BSE forges ahead with demutualization

Thapelo Tsheole
Thapelo Tsheole

As the Botswana Stock Exchange (BSE) forges ahead with its demutualisation drive, expectation is that the move will provide more investment options for Batswana and help in improving liquidity on the local stock market.

Demutualisation is described as a process by which a member-owned mutual organisation converts into a company owned by shareholders. Usually, the members exchange their proprietary rights for shares of the demutualised company. Currently, government through the Ministry of Finance and Development Planning controls the BSE.

BSE deputy chief executive officer, Thapelo Tsheole said demutualisation would enhance the BSE’s efficiency by allowing a more flexible governance structure, which will foster decisive action in response to the business environment.
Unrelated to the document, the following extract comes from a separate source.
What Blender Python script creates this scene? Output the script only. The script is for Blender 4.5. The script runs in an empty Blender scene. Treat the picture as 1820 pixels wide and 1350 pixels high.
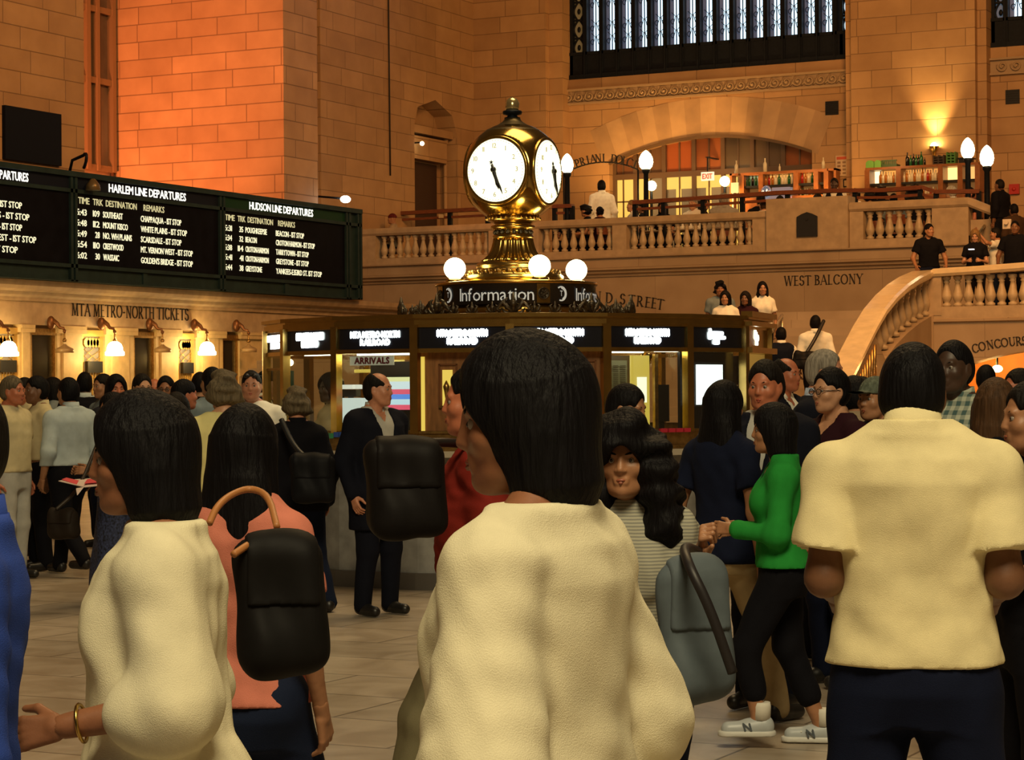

“Consequently, as a company, the BSE will very easily be able to form strategic partnerships, better compete with other stock exchanges and quite possibly list on itself,” he said. He further noted that through the demutualisation, the BSE would become a corporate entity with its own objectives.

Moreover, it will transform from a non-profit organisation to becoming a profit-making company like any other corporate entity. Tsheole noted that currently, the BSE is not a company registered under the Companies Act, but an exchange owned by members, licensed stockbrokers and the government.
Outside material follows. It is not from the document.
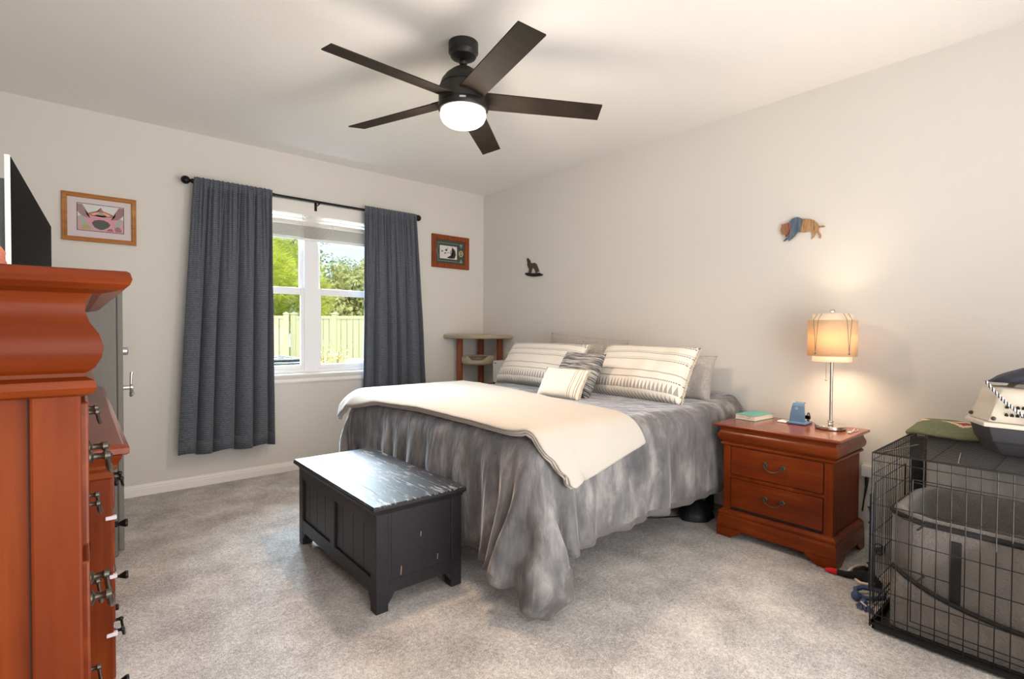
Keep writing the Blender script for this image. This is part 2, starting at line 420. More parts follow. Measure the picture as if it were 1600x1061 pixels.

A senior researcher at Motswedi Securities, Garry Juma stated that demutualisation has become a global phenomenon and that closer to home, exchanges such as the Johannesburg Stock Exchange (JSE) have already undergone demutualisation.

“Globally exchanges such as the Singapore Stock Exchange, Japan’s Nikkei, New York’s NASDAQ among others, have gone through the same route and have gained global recognition and grown strongly,” he said.
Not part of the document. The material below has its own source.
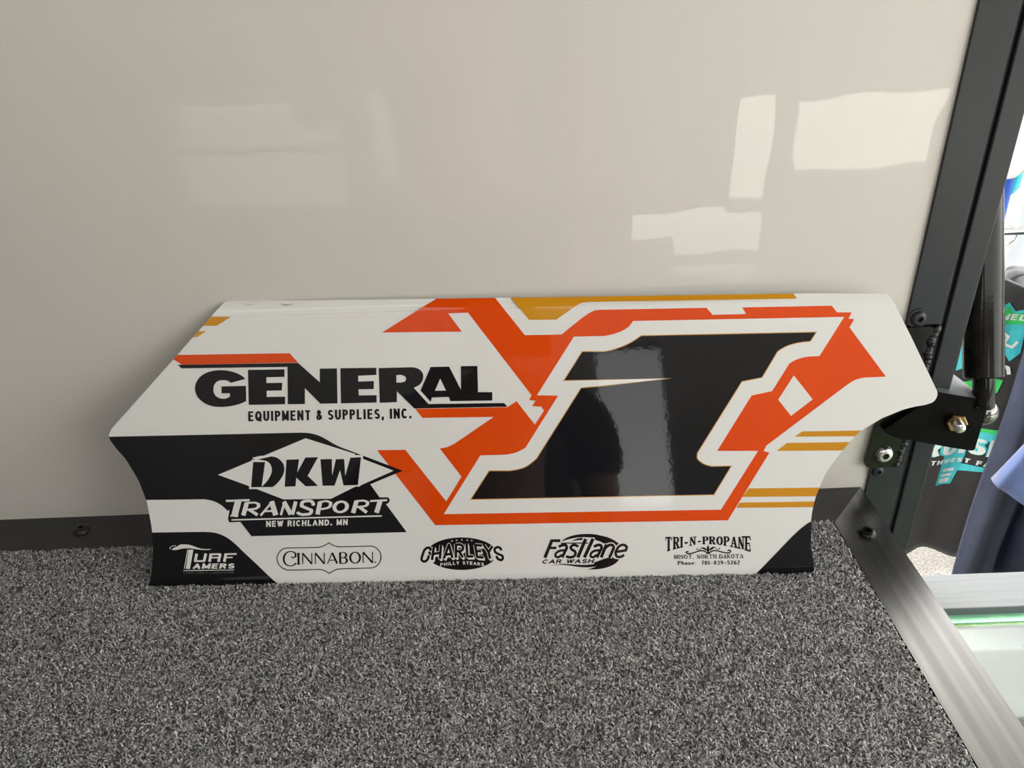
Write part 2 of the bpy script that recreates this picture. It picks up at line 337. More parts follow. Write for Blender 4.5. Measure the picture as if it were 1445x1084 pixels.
# carpet: slab plus a dense pile of fibres
def shade_cols(n):
    g = np.clip(RNG.normal(.34, .18, n), .04, .85); big = RNG.random(n) < .10; g[big] = RNG.uniform(.5, .9, big.sum())
    return np.stack([g * 1.0, g * 1.0, g * .97, np.ones(n)], 1)
cm = bpy.data.materials.new('carpet_pile'); cm.use_nodes = True
b = cm.node_tree.nodes['Principled BSDF']; b.inputs['Roughness'].default_value = .7; b.inputs['Specular IOR Level'].default_value = .3
at = cm.node_tree.nodes.new('ShaderNodeAttribute'); at.attribute_name = 'fibre'; cm.node_tree.links.new(at.outputs['Color'], b.inputs['Base Color'])
cb = mat('carpet_backing', (.07, .07, .07), .95, noise=(420, (.22, .22, .215)), bump=(500, .003))
carpet = box('carpet', -1.6, XI - .0035, -.60, YI - .001, -.005, .0008, cb); tag(carpet, 'heathered charcoal grey felt carpet lining the shelf', 'carpet')
def pile(n, x0, x1, y0, y1, hgt, wid):
    X = RNG.uniform(x0, x1, n); Y = RNG.uniform(y0, y1, n)
    a = RNG.uniform(0, 2 * np.pi, n); ln = RNG.uniform(.5, 1.3, n); h = hgt * RNG.uniform(.35, 1.15, n)
    h = h * (1 + .35 * np.sin(X * 160 + 3 * np.sin(Y * 120)) * np.sin(Y * 150 + 2))
    dx, dy = np.cos(a), np.sin(a); wx, wy = -dy * wid * RNG.uniform(.6, 1.5, n), dx * wid * RNG.uniform(.6, 1.5, n)
    L = .0038 * ln; z0 = .0002
    V = np.zeros((n, 6, 3)); c = np.stack([X, Y], 1)
    for k, (t, zz, ww) in enumerate(((-.5, .0, 1), (0., 1., 1.), (.5, .35, .7))):
        px = X + dx * L * t; py = Y + dy * L * t; z = z0 + h * zz
        V[:, 2 * k] = np.stack([px + wx * ww, py + wy * ww, z], 1); V[:, 2 * k + 1] = np.stack([px - wx * ww, py - wy * ww, z], 1)
    i = np.arange(n)[:, None] * 6; F = np.concatenate([i + [0, 1, 3, 2], i + [2, 3, 5, 4]], 1).reshape(-1, 4)
    me = bpy.data.meshes.new('carpet_fibres'); me.vertices.add(n * 6); me.vertices.foreach_set('co', V.ravel())
    me.loops.add(F.size); me.loops.foreach_set('vertex_index', F.ravel().astype(np.int32)); me.polygons.add(len(F))
    me.polygons.foreach_set('loop_start', np.arange(len(F), dtype=np.int32) * 4); me.update(calc_edges=True); me.materials.append(cm)
    col = me.color_attributes.new('fibre', 'FLOAT_COLOR', 'POINT'); col.data.foreach_set('color', np.repeat(shade_cols(n), 6, 0).astype(np.float32).ravel())
    o = bpy.data.objects.new('carpet_fibres', me); COL.objects.link(o); o.parent = carpet; o['kind'] = 'stuff'; return o
pile(190000, -.56, XI - .0020, -.47, YI + .0025, .0024, .00050)

# ------------------------------------------------------------------ post, strips, bracket, gas strut
post = empty('hatch_post', (.388, 0, -.9)); tag(post, 'black steel upright post at the right edge of the white wall, with a welded bracket', 'post')
def P_(o): o.parent = post; o.matrix_parent_inverse = post.matrix_basis.inverted() if False else Matrix.Translation((-.388, 0, .9)); return o
P_(bm_obj('square_tube', box_bm(.3968, .4177, -.0035, .05, -.9, 1.345, .0015, 3, box_bm(.3625, .3972, .0, .05, -.9, 1.345, .0008, 2)), M['post']))
P_(bm_obj('cover_strip', box_bm(.3600, .3925, -.0032, -.0001, .1872, 1.34, .0006), M['post']))
P_(bm_obj('cover_strip', box_bm(.3575, .3905, -.0032, -.0001, -.35, .0290, .0006), M['post']))
# bracket plate with rounded lower corners and gap beside the weld
bp = rounded([(.3555, .1865), (.3855, .1865), (.3835, .1000), (.3800, .0285), (.3485, .0290), (.3525, .1000)], [.001, .004, 0, .004, .0075, 0])
P_(bm_obj('bracket_plate', prism_bm(bp, -.0065, -.0033), M['gloss']))
def weld(path, r):
    b = bmesh.new()
    n = 40
    for i in range(n):
        t = i / (n - 1) * (len(path) - 1); k = min(int(t), len(path) - 2); q = Vector(path[k]).lerp(Vector(path[k + 1]), t - k)
        rr = r * random.uniform(.75, 1.2)
        bmesh.ops.create_icosphere(b, subdivisions=2, radius=rr, matrix=Matrix.Translation(q + Vector((random.uniform(-.0007, .0007), 0, 0))) @ Matrix.Rotation(.5, 4, 'X') @ Matrix.Diagonal((1.0, .7, .75, 1)))
    return P_(bm_obj('weld_bead', b, M['gloss'], None, True))
weld([(.3895, -.003, .1840), (.3860, -.005, .172), (.3870, -.004, .125)], .0050)
weld([(.3860, -.004, .0700), (.3835, -.004, .050), (.3815, -.004, .0300)], .0045)
# hinge ear: angle with front plate, top flange and fastener
ear = rounded([(.3560, .0770), (.4020, .1190), (.4530, .1075), (.4530, .0490), (.4300, .0540), (.3700, .0690)], [.004, .001, .006, .004, .0, .003])
e1 = prism_bm(ear, -.0125, -.0088)
P_(bm_obj('bracket_ear', e1, M['ear']))
fl = bmesh.new()
A = [(.4020, -.0115, .1190), (.4500, -.0115, .1085), (.4530, -.0115, .1060), (.4330, .0420, .1180), (.4170, .0420, .1225)]
t0 = [fl.verts.new(p) for p in A]; t1 = [fl.verts.new((p[0], p[1], p[2] - .0035)) for p in A]
fl.faces.new(t0); fl.faces.new(t1[::-1])
for i in range(5): fl.faces.new((t0[i], t0[i - 1], t1[i - 1], t1[i]))
P_(bm_obj('bracket_flange', fl, M['bar']))
bx = .4215; bz = .0865
nt = P_(place(bm_obj('hex_nut', lathe_bm([(0, 0), (.0095, 0), (.0098, .0012), (.0098, .0065), (.0088, .0078), (.0052, .0078), (.0052, .0070), (0, .0070)], 6), M['brass']), (bx + .0035, -.0125, bz), (-.22, -1, .05)))
th = [(0, 0)] + [(.0048 if i % 2 else .0041, .0065 + i * .0006) for i in range(18)] + [(.0036, .0178), (0, .0180)]
P_(place(bm_obj('threaded_stud', lathe_bm(th, 24), M['chrome'], None, True, 40), (bx + .0035, -.0125, bz), (-.22, -1, .05)))
for (x, z, r, m_, lab, y) in ((.3700, .1945, .0078, M['post'], 'black button screw on the upper strip', -.0032), (.3655, .0455, .0095, M['chrome'], 'bright steel button bolt on the bracket plate', -.0065), (.3650, .0225, .0066, M['post'], 'black button screw on the lower strip', -.0032)):
    P_(socket_screw(None, (x, y, z), r, m_, (.02, -1, .02), lab=lab))
    if r < .009: P_(place(bm_obj('washer', lathe_bm([(r * .6, .0), (r * 1.25, 0), (r * 1.25, .0008), (r * .6, .0008)], 28), M['post']), (x, y - .0001, z), (0, -1, 0)))
# gas strut
lo = Vector((.4492, .0, .1264)); up = Vector((.4492, .0640, .2590)); ax = (up - lo).normalized()
strut = empty('gas_strut', tuple(lo)); tag(strut, 'black gas strut hanging beside the post, with a ball joint at its lower end', 'gas strut')
R0 = .0178
tb = bm_obj('cylinder', lathe_bm([(0, 0), (R0 - .0012, 0), (R0, .0012), (R0, .52), (R0 - .001, .521), (0, .521)], 48), M['strut'], strut, True, 40)
tb.rotation_euler = ax.to_track_quat('Z', 'Y').to_euler()
nk = bm_obj('end_fitting', lathe_bm([(0, -.030), (.0082, -.030), (.0096, -.028), (.0096, .0015), (0, .0015)], 36), M['strut'], strut, True, 40); nk.rotation_euler = tb.rotation_euler
bj = bm_obj('ball_socket', lathe_bm([(.0138 * math.sin(math.pi * i / 20), -.0138 * math.cos(math.pi * i / 20)) for i in range(21)], 36), mat('polished_black_steel', (.16, .155, .15), .07, metal=1, noise=(40, (.2, .195, .19))), strut, True)
bj.location = Vector((.4600, .002, .0862)) - lo
pn = bm_obj('ball_pin', lathe_bm([(0, -.006), (.005, -.006), (.005, .012), (0, .012)], 20), M['chrome'], strut, True, 40); pn.location = Vector((.4470, .0, .0862)) - lo; pn.rotation_euler = (0, -math.pi / 2, 0)

# ------------------------------------------------------------------ aluminium bar and glass beside the shelf
glass = mat('clear_glass', (.82, .92, .88), .02); g = glass.node_tree.nodes['Principled BSDF']; g.inputs['Transmission Weight'].default_value = 1; g.inputs['IOR'].default_value = 1.45
gedge = mat('green_glass_edge', (.20, .50, .30), .25, noise=(30, (.28, .60, .38)))
gc = empty('glass_lid', (.9, -.2, -.15)); tag(gc, 'clear glass lid with green edge and pale aluminium bar, right of the shelf', 'glass lid')
def GP(o): o.parent = gc; o.matrix_parent_inverse = Matrix.Translation((-.9, .2, .15)); return o
GP(bm_obj('aluminium_bar', box_bm(.3600, 1.7, -.0300, .0235, -.170, -.150, .0012), M['bar']))
GP(box('glass_pane', .3600, 1.7, -1.1, -.0420, -.168, -.162, glass))
GP(box('glass_edge', .3600, 1.7, -.0418, -.0302, -.170, -.160, gedge))
GP(bm_obj('frame_bar', box_bm(1.7, 1.74, -1.1, .0235, -.175, -.150, .0012), M['bar']))
GP(bm_obj('frame_bar', box_bm(.36, 1.74, -1.14, -1.1, -.175, -.150, .0012), M['bar']))
st = tag(bm_obj('step_plate', box_bm(.44, 2.2, .298, .425, -.899, -.60, .004), mat('galvanised_steel', (.20, .205, .20), .6, noise=(14, (.24, .245, .24)))), 'grey metal step under the glass lid', 'step')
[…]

He added that with demutualisation, the BSE would be exposed to good corporate governance, enhanced efficiency and transparency associated with publicly listed firms.

He said it also allows the exchange to be listed on its own floor where Batswana would have the opportunity of investing in the shares. Further, it allows the exchange to be competitive and to take up investments that could enhance returns for shareholders.

In December last year, parliament passed the BSE Transition Bill that allowed for the bourse to be registered as a private company and transformed into a commercial entity.

It is understood that incorporation of the BSE will enable it to operate on a more commercial basis, enter into strategic alliances and exploit opportunities for development of Botswana’s capital markets.